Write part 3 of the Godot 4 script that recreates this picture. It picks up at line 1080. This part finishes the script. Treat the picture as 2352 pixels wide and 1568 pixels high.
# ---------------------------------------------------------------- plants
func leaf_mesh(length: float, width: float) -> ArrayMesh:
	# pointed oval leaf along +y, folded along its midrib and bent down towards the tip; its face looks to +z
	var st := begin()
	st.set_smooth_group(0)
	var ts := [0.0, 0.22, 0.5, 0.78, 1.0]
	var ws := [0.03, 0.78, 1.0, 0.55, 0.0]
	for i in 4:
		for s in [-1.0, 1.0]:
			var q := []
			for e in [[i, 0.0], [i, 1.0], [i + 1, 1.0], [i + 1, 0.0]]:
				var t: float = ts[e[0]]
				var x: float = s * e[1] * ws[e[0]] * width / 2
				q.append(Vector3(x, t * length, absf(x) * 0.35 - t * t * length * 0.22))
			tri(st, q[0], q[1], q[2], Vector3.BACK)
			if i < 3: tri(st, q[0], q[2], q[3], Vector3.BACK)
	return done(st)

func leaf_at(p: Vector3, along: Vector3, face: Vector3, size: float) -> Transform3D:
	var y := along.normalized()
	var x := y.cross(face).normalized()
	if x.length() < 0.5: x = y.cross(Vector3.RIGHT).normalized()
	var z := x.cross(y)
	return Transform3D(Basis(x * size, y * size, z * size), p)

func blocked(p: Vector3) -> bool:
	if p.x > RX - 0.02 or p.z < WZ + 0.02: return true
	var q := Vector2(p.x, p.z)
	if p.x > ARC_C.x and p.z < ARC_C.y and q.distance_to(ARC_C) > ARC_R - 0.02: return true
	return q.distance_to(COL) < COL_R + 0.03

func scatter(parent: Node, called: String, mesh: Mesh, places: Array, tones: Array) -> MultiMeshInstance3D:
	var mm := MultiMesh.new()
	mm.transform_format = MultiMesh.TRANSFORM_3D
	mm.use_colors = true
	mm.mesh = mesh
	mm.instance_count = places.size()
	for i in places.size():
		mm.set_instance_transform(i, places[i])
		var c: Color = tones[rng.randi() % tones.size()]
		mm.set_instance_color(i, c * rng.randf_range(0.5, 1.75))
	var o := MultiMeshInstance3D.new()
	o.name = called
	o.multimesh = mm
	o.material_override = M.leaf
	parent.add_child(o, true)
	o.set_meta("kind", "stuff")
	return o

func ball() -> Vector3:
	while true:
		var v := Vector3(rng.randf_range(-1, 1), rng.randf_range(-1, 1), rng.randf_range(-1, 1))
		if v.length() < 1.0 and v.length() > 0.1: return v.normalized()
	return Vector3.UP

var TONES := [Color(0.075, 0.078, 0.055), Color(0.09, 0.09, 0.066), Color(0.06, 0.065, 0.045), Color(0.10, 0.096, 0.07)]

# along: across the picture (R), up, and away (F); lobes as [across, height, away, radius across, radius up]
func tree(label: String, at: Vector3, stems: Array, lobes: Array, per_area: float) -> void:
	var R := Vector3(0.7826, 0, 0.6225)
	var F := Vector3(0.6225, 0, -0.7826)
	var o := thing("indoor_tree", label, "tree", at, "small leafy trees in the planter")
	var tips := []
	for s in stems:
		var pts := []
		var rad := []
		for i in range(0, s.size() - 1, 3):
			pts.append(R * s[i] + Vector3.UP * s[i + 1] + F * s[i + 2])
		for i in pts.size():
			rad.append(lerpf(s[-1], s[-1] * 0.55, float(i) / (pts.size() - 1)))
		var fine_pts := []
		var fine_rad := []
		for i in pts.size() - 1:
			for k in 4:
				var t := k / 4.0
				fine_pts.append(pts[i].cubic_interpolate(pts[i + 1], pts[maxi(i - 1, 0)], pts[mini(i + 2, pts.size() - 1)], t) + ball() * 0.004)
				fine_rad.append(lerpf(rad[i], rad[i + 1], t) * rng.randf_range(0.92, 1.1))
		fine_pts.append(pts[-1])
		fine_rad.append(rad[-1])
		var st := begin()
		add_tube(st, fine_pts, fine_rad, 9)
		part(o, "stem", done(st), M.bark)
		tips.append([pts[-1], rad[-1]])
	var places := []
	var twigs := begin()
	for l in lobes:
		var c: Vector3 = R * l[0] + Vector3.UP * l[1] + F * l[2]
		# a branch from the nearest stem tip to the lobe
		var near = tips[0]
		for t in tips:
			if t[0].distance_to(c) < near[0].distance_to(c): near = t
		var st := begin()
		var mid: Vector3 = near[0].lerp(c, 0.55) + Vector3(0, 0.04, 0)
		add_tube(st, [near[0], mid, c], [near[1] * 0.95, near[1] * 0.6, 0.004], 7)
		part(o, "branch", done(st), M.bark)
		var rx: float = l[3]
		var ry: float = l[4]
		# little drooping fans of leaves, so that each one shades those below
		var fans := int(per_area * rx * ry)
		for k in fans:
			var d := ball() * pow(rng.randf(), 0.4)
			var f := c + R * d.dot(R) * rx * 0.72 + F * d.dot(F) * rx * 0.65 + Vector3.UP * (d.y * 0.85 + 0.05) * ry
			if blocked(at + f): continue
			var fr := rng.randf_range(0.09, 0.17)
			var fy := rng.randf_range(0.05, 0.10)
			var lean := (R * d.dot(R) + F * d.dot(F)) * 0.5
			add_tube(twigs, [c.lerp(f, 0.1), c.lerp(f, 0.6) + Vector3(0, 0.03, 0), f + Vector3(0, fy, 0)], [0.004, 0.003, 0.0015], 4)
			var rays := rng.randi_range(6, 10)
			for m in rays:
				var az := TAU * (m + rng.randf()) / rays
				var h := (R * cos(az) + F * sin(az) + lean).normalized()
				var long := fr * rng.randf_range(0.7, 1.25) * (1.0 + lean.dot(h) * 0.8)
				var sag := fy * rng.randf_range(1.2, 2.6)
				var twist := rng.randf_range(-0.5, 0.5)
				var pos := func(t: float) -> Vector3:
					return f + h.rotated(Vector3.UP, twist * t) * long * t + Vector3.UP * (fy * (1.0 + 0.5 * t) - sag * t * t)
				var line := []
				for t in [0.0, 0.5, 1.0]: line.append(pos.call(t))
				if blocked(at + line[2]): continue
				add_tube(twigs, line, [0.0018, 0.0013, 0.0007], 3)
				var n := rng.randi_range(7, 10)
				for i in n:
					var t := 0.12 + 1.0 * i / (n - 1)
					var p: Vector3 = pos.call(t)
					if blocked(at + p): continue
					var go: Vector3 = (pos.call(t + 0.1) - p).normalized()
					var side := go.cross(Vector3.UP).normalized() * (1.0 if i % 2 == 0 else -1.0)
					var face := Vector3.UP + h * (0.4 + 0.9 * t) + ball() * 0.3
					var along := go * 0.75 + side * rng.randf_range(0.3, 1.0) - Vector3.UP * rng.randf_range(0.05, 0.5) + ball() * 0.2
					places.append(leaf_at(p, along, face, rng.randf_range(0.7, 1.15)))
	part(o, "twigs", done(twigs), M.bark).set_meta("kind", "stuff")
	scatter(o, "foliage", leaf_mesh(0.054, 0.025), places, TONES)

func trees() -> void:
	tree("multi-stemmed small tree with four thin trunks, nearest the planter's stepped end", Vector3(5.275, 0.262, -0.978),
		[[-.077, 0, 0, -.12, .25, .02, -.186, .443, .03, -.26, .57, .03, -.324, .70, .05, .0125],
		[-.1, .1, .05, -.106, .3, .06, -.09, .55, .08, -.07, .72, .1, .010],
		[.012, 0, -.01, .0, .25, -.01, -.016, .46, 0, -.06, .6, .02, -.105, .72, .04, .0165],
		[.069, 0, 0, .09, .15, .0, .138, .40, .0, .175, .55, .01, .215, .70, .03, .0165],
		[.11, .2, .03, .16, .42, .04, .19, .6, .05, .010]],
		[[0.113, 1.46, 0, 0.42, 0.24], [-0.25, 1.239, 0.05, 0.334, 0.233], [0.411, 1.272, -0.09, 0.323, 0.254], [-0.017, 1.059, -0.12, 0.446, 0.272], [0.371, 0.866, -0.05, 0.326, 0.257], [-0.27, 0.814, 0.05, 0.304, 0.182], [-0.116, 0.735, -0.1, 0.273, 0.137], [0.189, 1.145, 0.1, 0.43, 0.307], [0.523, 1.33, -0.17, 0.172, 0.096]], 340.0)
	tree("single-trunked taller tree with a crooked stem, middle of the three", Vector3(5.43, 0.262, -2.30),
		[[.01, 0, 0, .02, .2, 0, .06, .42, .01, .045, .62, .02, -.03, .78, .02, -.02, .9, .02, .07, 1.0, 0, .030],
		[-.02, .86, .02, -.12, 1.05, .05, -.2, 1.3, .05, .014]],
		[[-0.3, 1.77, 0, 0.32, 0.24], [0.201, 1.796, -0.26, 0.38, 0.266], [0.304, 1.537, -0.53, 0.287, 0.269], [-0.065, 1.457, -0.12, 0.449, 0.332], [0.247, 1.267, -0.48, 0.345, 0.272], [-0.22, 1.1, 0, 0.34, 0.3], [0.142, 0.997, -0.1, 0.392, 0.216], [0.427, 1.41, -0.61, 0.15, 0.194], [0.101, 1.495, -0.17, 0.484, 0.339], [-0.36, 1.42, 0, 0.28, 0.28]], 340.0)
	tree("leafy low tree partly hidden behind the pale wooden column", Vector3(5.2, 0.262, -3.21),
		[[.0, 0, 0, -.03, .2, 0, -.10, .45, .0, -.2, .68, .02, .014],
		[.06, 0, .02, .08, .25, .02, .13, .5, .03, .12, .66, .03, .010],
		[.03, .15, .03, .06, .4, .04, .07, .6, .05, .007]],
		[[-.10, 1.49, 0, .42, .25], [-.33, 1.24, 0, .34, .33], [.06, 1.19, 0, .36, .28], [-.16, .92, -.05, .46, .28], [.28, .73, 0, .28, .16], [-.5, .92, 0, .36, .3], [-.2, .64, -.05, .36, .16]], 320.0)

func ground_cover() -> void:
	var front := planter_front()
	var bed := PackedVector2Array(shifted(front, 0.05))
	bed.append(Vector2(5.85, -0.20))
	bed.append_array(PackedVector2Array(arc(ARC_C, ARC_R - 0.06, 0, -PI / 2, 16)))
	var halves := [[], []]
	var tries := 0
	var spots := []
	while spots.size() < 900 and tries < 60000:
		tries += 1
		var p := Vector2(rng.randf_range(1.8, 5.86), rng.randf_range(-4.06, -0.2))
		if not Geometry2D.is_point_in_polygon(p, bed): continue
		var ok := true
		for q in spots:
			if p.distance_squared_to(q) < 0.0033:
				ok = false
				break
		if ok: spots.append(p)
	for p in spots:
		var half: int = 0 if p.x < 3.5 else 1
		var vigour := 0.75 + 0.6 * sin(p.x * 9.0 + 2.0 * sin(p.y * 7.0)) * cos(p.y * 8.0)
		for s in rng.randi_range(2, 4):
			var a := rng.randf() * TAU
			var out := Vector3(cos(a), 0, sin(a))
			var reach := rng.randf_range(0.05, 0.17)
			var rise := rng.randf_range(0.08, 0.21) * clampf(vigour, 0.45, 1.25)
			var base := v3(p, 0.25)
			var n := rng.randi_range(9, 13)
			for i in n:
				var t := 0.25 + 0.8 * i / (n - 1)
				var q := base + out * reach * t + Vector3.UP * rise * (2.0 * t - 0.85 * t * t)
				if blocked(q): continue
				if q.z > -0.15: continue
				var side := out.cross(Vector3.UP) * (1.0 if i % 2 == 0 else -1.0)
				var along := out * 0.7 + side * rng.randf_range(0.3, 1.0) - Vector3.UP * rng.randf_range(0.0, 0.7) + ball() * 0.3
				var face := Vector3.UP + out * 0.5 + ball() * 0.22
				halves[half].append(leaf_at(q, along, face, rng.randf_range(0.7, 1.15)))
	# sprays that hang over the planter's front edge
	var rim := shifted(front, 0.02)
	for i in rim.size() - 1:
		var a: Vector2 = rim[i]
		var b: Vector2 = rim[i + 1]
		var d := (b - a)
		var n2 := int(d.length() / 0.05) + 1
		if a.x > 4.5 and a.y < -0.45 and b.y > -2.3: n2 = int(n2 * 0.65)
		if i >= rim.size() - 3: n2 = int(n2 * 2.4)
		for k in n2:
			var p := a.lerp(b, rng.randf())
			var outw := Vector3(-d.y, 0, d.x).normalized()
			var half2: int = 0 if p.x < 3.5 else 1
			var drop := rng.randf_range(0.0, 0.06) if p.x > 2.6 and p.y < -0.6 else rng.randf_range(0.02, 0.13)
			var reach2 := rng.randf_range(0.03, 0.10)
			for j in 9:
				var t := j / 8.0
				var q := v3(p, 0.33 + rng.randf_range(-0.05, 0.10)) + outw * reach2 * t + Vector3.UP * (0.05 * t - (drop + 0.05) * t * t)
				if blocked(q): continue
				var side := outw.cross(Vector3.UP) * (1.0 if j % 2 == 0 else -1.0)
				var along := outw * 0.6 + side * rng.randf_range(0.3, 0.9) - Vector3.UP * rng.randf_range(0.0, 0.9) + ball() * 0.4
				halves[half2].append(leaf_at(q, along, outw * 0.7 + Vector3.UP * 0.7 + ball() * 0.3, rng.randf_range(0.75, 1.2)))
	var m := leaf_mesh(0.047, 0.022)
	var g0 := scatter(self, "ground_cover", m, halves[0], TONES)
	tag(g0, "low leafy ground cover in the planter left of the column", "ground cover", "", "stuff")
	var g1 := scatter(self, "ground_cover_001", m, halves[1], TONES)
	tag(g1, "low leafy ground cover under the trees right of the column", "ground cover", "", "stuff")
══════════════════════════════
▶ [Exercise requirements]:
Copy all lines above containing the string "picture".

▶ [Output of the task]:
Write part 3 of the Godot 4 script that recreates this picture. It picks up at line 1080. This part finishes the script. Treat the picture as 2352 pixels wide and 1568 pixels high.
# along: across the picture (R), up, and away (F); lobes as [across, height, away, radius across, radius up]